» **The problem**
Copy all the data exactly, except the pictures.

>> begin Material provided

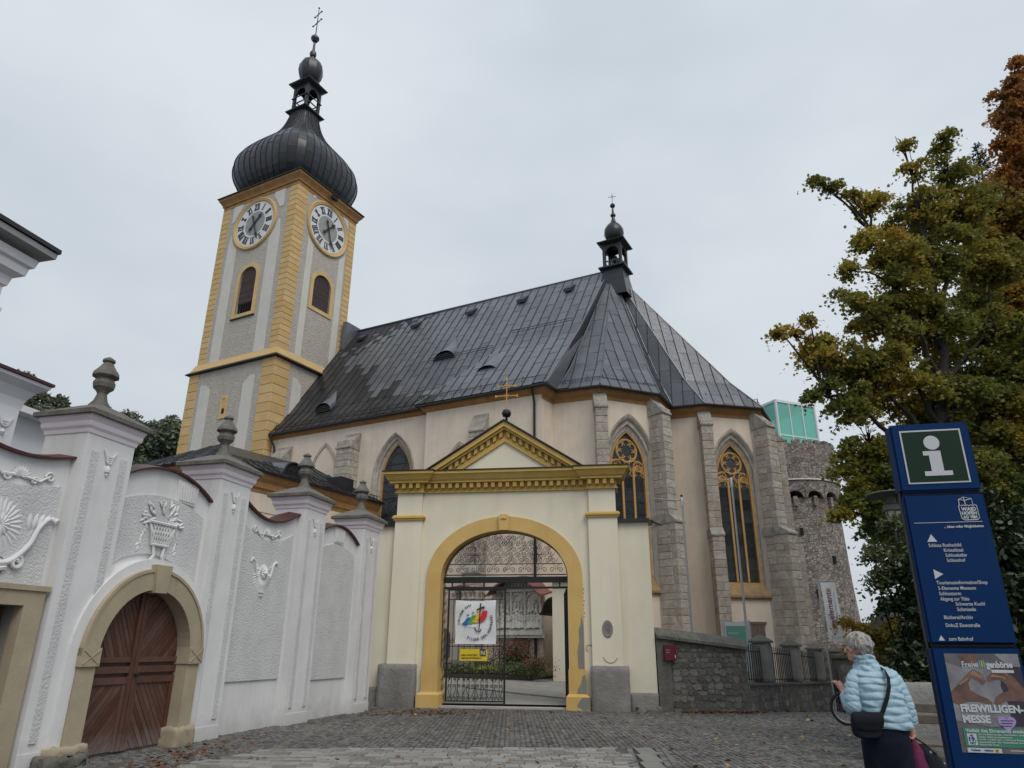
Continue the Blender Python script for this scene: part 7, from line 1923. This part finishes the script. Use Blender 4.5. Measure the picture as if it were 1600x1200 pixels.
# ================================================================== STREET LAMP
sl_ = empty('street_lamp', (7.55, 14.0, -.1), R(10), 'grey street lamp with a wide flat disc shade between ivy bush and blue sign', 'street lamp')
m_lampm = flat('grey lamp metal', (.10, .10, .095), .5)
MB().lathe([(.10, 0), (.10, .9), (.06, .95), (.05, 3.85), (.07, 3.9), (.10, 3.98), (.10, 4.02)], 12).build('post', m_lampm, sl_, smooth=30)
MB().lathe([(.10, 4.02), (.15, 4.26)], 12).build('lantern_glass', mat('frosted lamp glass', (.42, .40, .34), .35, (.3, .29, .25), 5), sl_)
lr = MB()
for k in range(6):
    a = k * PI / 3; lr.tube([(.105 * math.cos(a), .105 * math.sin(a), 4.0), (.16 * math.cos(a), .16 * math.sin(a), 4.28)], .010, 4); lr.tube([(.13 * math.cos(a), .13 * math.sin(a), 4.38), (.11 * math.cos(a), .11 * math.sin(a), 4.60)], .009, 4)
lr.lathe([(.15, 4.26), (.185, 4.28), (.185, 4.38), (.12, 4.42)], 18).lathe([(.08, 4.42), (.08, 4.60)], 10).build('lantern_frame', m_lampm, sl_)
MB().lathe([(.05, 4.66), (.46, 4.585), (.47, 4.60), (.46, 4.615), (.05, 4.69), (.01, 4.72)], 28).build('disc_shade', m_lampm, sl_, smooth=40)

# ================================================================== FLAG POLES, BANNER, NOTICE BOARD
m_alu = mat('brushed aluminium pole', (.42, .43, .44), .4, (.34, .35, .36), 3, metal=.6)
def flagpole(x, y_, H, arm, label):
    e_ = empty('flagpole', (x, y_, gh(x, y_)), 0, label, 'flagpole', 'bare aluminium flagpoles in front of the church')
    MB().tube([(0, 0, 0), (0, 0, H)], .045, 10, r1=.03).lathe([(.05, H - .35), (.05, H - .05), (.02, H)], 10).build('pole', m_alu, e_, smooth=40)
    MB().tube([(0, 0, H - .12), (-arm, 0, H - .06)], .016, 6).build('arm', m_alu, e_)
    MB().lathe([(.03, H), (.05, H + .05), (.02, H + .09)], 8).build('cap', m_seam, e_)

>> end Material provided

» **Task answer**
Continue the Blender Python script for this scene: part 7, from line 1923. This part finishes the script. Use Blender 4.5. Measure the picture as if it were 1600x1200 pixels.
# ================================================================== STREET LAMP
sl_ = empty('street_lamp', (7.55, 14.0, -.1), R(10), 'grey street lamp with a wide flat disc shade between ivy bush and blue sign', 'street lamp')
m_lampm = flat('grey lamp metal', (.10, .10, .095), .5)
MB().lathe([(.10, 0), (.10, .9), (.06, .95), (.05, 3.85), (.07, 3.9), (.10, 3.98), (.10, 4.02)], 12).build('post', m_lampm, sl_, smooth=30)
MB().lathe([(.10, 4.02), (.15, 4.26)], 12).build('lantern_glass', mat('frosted lamp glass', (.42, .40, .34), .35, (.3, .29, .25), 5), sl_)
lr = MB()
for k in range(6):
    a = k * PI / 3; lr.tube([(.105 * math.cos(a), .105 * math.sin(a), 4.0), (.16 * math.cos(a), .16 * math.sin(a), 4.28)], .010, 4); lr.tube([(.13 * math.cos(a), .13 * math.sin(a), 4.38), (.11 * math.cos(a), .11 * math.sin(a), 4.60)], .009, 4)
lr.lathe([(.15, 4.26), (.185, 4.28), (.185, 4.38), (.12, 4.42)], 18).lathe([(.08, 4.42), (.08, 4.60)], 10).build('lantern_frame', m_lampm, sl_)
MB().lathe([(.05, 4.66), (.46, 4.585), (.47, 4.60), (.46, 4.615), (.05, 4.69), (.01, 4.72)], 28).build('disc_shade', m_lampm, sl_, smooth=40)

# ================================================================== FLAG POLES, BANNER, NOTICE BOARD
m_alu = mat('brushed aluminium pole', (.42, .43, .44), .4, (.34, .35, .36), 3, metal=.6)
def flagpole(x, y_, H, arm, label):
    e_ = empty('flagpole', (x, y_, gh(x, y_)), 0, label, 'flagpole', 'bare aluminium flagpoles in front of the church')
    MB().tube([(0, 0, 0), (0, 0, H)], .045, 10, r1=.03).lathe([(.05, H - .35), (.05, H - .05), (.02, H)], 10).build('pole', m_alu, e_, smooth=40)
    MB().tube([(0, 0, H - .12), (-arm, 0, H - .06)], .016, 6).build('arm', m_alu, e_)
    MB().lathe([(.03, H), (.05, H + .05), (.02, H + .09)], 8).build('cap', m_seam, e_)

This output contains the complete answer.